Tuesday, May 13, 2008

The Uber-creative Rauschenberg Takes the Final Bow


The world of art suffered a great loss yesterday. Robert Rauschenberg, the very influential American artist, died at the age of 82. The NY Times notes:

"A painter, photographer, printmaker, choreographer, onstage performer, set designer and, in later years, even a composer, Mr. Rauschenberg defied the traditional idea that an artist stick to one medium or style. He pushed, prodded and sometimes reconceived all the mediums in which he worked.

Building on the legacies of Marcel Duchamp, Kurt Schwitters, Joseph Cornell and others, he thereby helped to obscure the lines between painting and sculpture, painting and photography, photography and printmaking, sculpture and photography, sculpture and dance, sculpture and technology, technology and performance art — not to mention between art and life."

And here's one of his statements that I truly appreciate and with which I fully concur:

“Screwing things up is a virtue. Being correct is never the point. I have an almost fanatically correct assistant, and by the time she re-spells my words and corrects my punctuation, I can’t read what I wrote. Being right can stop all the momentum of a very interesting idea.”

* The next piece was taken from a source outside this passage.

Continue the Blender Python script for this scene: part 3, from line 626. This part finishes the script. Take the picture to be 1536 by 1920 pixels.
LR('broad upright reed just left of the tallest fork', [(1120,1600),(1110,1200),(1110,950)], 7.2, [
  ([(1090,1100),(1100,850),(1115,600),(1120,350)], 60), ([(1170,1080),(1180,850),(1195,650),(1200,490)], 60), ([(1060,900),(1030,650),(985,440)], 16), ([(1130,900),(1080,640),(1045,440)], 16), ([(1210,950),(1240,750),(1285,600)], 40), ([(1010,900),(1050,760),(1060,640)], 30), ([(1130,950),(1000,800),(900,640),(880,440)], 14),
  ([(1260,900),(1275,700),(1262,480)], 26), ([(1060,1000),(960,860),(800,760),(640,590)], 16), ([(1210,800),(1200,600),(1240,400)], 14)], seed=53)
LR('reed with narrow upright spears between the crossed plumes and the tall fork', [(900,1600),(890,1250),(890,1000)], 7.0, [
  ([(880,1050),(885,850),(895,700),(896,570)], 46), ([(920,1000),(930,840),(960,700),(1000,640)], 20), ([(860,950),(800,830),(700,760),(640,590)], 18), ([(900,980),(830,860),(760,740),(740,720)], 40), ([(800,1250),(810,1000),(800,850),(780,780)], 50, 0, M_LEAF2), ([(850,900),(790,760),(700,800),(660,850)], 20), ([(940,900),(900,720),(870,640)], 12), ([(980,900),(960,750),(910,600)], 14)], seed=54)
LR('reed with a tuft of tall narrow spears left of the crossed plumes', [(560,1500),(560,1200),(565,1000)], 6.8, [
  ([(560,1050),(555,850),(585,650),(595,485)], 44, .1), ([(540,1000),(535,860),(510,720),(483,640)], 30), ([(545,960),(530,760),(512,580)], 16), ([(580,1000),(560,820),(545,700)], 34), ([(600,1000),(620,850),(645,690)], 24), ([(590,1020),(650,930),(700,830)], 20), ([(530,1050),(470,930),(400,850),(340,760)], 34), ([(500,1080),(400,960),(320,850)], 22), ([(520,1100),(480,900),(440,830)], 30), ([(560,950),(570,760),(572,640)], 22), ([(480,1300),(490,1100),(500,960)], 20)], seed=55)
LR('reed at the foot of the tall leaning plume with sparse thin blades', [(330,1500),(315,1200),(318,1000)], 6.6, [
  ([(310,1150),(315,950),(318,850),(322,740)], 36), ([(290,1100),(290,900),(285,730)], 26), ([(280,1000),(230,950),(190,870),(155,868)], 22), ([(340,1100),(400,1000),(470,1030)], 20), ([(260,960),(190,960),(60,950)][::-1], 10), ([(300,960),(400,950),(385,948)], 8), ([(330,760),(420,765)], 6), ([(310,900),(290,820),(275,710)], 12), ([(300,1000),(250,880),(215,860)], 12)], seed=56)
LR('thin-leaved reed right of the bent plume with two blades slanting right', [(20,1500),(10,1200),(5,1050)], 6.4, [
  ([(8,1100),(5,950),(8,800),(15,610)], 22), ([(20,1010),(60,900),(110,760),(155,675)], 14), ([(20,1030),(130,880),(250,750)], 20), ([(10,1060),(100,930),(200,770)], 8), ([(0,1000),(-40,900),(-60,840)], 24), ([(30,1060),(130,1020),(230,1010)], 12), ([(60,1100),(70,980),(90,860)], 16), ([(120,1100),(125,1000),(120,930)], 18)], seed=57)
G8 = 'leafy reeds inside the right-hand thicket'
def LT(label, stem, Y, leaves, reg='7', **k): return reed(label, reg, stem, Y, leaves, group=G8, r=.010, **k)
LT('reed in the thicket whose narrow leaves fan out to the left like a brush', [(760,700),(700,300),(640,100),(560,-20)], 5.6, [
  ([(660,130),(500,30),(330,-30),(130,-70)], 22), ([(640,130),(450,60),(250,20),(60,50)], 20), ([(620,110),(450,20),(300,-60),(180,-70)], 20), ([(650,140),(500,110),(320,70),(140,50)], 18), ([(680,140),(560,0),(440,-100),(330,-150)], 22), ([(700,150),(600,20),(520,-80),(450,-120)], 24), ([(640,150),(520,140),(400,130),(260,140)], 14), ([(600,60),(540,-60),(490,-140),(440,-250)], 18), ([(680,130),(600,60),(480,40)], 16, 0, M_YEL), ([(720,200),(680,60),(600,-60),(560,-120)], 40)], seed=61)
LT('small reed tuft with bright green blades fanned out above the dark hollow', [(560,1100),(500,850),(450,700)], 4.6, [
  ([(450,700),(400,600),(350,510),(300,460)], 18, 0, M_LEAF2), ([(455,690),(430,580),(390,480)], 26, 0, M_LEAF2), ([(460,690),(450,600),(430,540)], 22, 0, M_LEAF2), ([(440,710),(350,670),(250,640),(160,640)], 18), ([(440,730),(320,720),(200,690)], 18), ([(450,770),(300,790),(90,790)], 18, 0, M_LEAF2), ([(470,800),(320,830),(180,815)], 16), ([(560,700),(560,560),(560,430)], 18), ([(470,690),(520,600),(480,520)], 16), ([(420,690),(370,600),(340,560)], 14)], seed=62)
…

He will be missed. Thank you for your uninhibited and honest art, Robert Rauschenberg!

Read full tribute here.
graph per ny times

2 comments:

Anonymous said...

Where has this sentence been all my life?:
"Being right can stop all the momentum of a very interesting idea."

Anonymous said...

Heck yeah! Screwing things up is a virtue, indeed. I know whom I'm saying this too. Thanks for the post.